I would have never guessed Louisa Krause had it in her, front and center as a webcam girl in King Kelly, with an opening as she masturbates for her adoring fans. Krause first came on my radar in the excellent indie Tie to Tie and in Kelly, she plays a sexy 21-year-old blonde who lives her life though social networking, told through footage shot via iPhone in a portrait of a self obsessed generation.
Kelly’s friend Jordan (Libby Woodbridge) comes over to help her with her website, as Kelly, who spends her time in front of the camera, has little knowledge when not prompted. It’s Memorial Day and she’s in a matching red, white and blue flag panties and bra, which are frequently seen. Kelly’s car is stolen by her ex-boyfriend, which contains drugs as we find out as they head to a party that’s about 4% of the one in Project X.
An obscene amount of drugs are taken (again, I don’t understand why people aren’t smarter, especially while driving – drinking, snorting coke, texting and taking video?) and they get into a car wreck. They are saved by Poo Bare (Rodrick Hill), a state trooper whom I would say is on a power trip, but let’s just say he’s a regular cop. A frequent visitor to Kelly’s webcam, he agrees to rough up her ex in exchange for a few bumps of coke and sex with Kelly.
This is where I’ll stop explaining the film and explain the issues I have with found footage film and this one in particular; images from a security camera are boring (see Paranormal Activity 2 and 3), but what is problematic here is we cannot believe how stupid these people are. Is media literacy really this big of an issue in our schools? This is of course fictional, but where the found footage film is falling apart is the conceit that everyone is holding a camera at the exactly perfect moment, or in this case, that their iPhones didn’t run out of batteries as they never stop to charge them.

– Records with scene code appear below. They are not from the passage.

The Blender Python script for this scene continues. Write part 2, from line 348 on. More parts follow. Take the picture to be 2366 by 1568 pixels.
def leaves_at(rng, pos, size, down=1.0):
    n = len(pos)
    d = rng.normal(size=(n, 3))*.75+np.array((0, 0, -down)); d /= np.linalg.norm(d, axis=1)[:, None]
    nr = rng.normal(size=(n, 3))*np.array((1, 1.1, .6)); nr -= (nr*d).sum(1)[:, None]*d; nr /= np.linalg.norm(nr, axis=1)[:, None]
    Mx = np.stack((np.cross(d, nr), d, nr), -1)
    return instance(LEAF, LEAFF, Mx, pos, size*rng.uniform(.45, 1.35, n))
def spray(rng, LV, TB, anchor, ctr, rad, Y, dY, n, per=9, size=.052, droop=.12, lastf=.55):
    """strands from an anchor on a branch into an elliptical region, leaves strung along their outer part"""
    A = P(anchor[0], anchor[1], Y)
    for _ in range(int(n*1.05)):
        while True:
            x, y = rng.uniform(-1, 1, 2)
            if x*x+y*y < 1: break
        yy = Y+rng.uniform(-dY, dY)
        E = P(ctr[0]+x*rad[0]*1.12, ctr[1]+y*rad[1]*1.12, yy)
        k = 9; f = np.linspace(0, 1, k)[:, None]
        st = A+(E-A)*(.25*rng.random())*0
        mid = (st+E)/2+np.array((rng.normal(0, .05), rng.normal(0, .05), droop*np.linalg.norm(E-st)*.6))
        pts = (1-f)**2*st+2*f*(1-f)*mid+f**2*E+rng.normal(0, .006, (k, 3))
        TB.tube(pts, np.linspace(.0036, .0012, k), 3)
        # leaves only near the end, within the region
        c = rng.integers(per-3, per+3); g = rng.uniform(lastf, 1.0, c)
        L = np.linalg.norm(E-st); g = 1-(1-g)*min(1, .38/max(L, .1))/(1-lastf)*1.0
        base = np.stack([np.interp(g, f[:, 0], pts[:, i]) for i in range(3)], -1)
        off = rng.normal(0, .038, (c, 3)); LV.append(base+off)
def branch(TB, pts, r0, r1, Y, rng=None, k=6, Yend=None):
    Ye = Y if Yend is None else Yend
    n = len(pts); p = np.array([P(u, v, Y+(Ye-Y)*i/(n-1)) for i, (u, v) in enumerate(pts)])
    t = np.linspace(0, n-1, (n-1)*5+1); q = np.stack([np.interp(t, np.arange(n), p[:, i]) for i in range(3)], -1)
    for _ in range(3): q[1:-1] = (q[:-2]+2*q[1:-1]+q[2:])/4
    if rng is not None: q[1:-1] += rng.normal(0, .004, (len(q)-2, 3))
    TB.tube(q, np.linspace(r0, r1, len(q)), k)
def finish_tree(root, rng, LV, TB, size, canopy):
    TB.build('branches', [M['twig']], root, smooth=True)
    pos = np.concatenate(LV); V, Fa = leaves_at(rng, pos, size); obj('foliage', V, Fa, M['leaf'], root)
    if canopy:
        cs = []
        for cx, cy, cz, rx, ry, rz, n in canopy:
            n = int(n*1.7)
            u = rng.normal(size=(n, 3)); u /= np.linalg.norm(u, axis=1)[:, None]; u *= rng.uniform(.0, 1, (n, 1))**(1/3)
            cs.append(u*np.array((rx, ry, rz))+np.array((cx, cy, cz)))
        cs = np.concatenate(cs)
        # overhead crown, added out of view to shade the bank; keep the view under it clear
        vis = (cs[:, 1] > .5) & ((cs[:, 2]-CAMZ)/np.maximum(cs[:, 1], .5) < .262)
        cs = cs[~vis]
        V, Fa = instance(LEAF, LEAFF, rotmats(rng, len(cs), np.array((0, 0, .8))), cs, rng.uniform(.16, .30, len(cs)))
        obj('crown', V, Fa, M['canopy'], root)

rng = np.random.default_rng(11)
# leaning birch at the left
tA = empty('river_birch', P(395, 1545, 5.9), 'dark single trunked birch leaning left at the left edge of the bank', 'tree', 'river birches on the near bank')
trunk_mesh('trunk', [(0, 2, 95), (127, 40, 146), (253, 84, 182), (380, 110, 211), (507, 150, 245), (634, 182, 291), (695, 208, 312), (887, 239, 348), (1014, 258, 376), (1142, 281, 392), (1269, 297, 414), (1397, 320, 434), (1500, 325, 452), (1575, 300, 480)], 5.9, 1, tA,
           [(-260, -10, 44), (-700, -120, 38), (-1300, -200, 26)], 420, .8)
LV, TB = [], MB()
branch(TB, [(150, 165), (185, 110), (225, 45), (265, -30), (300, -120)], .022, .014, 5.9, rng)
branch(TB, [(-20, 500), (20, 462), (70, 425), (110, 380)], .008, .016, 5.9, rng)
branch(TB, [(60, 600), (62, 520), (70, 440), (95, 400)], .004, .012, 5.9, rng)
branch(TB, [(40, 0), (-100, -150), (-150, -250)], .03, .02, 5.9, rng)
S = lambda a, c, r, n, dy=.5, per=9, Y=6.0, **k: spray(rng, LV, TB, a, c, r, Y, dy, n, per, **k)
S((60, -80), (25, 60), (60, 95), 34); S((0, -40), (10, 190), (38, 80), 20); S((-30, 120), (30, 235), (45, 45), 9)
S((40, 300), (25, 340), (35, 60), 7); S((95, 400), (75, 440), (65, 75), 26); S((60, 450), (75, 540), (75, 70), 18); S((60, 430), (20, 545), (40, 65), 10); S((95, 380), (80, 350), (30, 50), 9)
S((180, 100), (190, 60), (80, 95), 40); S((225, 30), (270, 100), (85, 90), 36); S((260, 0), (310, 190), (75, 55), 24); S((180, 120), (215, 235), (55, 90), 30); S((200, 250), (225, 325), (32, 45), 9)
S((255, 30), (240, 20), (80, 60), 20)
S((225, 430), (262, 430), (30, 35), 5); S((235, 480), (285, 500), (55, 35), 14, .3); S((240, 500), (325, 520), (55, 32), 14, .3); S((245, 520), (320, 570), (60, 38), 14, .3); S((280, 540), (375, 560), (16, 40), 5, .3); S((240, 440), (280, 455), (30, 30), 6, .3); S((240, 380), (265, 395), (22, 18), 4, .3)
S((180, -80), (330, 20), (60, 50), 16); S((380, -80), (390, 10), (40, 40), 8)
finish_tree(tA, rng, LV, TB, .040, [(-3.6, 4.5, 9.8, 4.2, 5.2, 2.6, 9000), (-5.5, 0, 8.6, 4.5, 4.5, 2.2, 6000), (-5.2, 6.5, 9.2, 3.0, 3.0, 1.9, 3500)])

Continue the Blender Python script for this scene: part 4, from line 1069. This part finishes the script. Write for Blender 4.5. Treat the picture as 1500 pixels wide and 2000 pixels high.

This genre has jumped the shark and King Kelly is somewhat late to the party. It is not well-acted and an often maddening film due to its lack of believability in a sub-genre designed to convince one otherwise. A less-than-successful entry into the genre I had reviewed two years ago, Shooting April, turned Jackass into rape video, while King Kelly goes to such extremes even as those extremes become mainstream (certainly one could argue Project X was like a drunken Fredrick Wiseman doing Girls Gone Wild). King Kelly is perhaps no longer shocking as it should be. This is a problem for its filmmaker Andrew Neel, who is not without an interesting agenda.